Накануне Пасхи, когда мы были еще в Царском Селе, обнаружили серьезный заговор. Два члена террористической организации, выдавая себя за певцов, намеревались проникнуть в состав хора, который пел на богослужениях при дворе. Они, очевидно, планировали пронести бомбы под одеждой и бросить их в церкви, когда хор начал бы петь во время пасхальной службы. Император, который хотя и знал о заговоре, пошел в церковь вместе со своей семьей, как обычно. В тот день несколько человек было арестовано. После этого ничего больше не случилось, но та служба была самой печальной из всех, которые я когда-либо посещала.
Глава 8
Дебют
Траур не помешал нам поехать в Ильинское в начале лета. Это было приятное время, и наше удовольствие было, пожалуй, еще сильнее оттого, что к нам была прислана рота солдат для охраны и новый автомобиль, купленный на случай, если нам нужно будет бежать.
Каждый день мы с Дмитрием катались верхом. Нам было позволено играть с другими детьми; с ними мы бегали, ходили на репетиции хора, пели. Взгляд на жизнь изменился. Даже тетя подняла голову и стала проявлять инициативу.
В имении она организовала госпиталь для раненых, что было бы невозможно при жизни моего дяди. Этот госпиталь был для нее большим утешением, и большую часть своего времени она проводила там, вникая в мельчайшие детали. Впервые в жизни она была так близка к народу.
Но ее неопытность, плохое знание языка и обычаев часто заводили ее слишком далеко. Солдаты вскоре увидели, что имеют дело с женщиной, которая слишком добра, чтобы быть при этом мудрой, и они стали обращаться с ней с той же фамильярностью, с которой она обращалась с ними. Вскоре это стало невыносимым. Генерал Лайминг качал головой, обеспокоенный ослаблением дисциплины.
Я сама сначала старательно посещала больных, но скоро устала от этого. С нетерпением я выслушивала их разглагольствования на темы, с которыми их неразвитый интеллект не мог справиться, и я видела, что они становятся во всех смыслах испорченными. Тетю это отношение огорчало, она упрекала меня. Я чувствовала себя слишком юной, слишком неопытной, чтобы объяснить ей причины моего поведения, и считала более разумным помалкивать.

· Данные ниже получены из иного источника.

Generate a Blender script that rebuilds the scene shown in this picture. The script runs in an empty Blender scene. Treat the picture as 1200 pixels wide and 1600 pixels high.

Моя бабушка, греческая королева Ольга, приехала в сопровождении своего сына Христофора, чтобы провести с нами несколько недель. Это была очаровательная пожилая дама приятной наружности, сама доброта. В ее очаровании была искренность, мягкость, а душа была безмятежна, как у ребенка. Грубые или сомнительные стороны жизни всегда были далеки от нее; она проходила мимо, не замечая их. Она была единственным в мире человеком, который дал мне ясно понять, какой может быть любовь и материнская ласка. Но моя робость и замкнутость – способ защитить свой внутренний мир, чрезмерно развитый в изоляции, – не позволяли мне просто подойти к ней. Ее ласки и сияющие любящие глаза заставляли меня желать найти убежище в ее объятиях, но я настолько мало видела ласки, что не знала, с чего начать.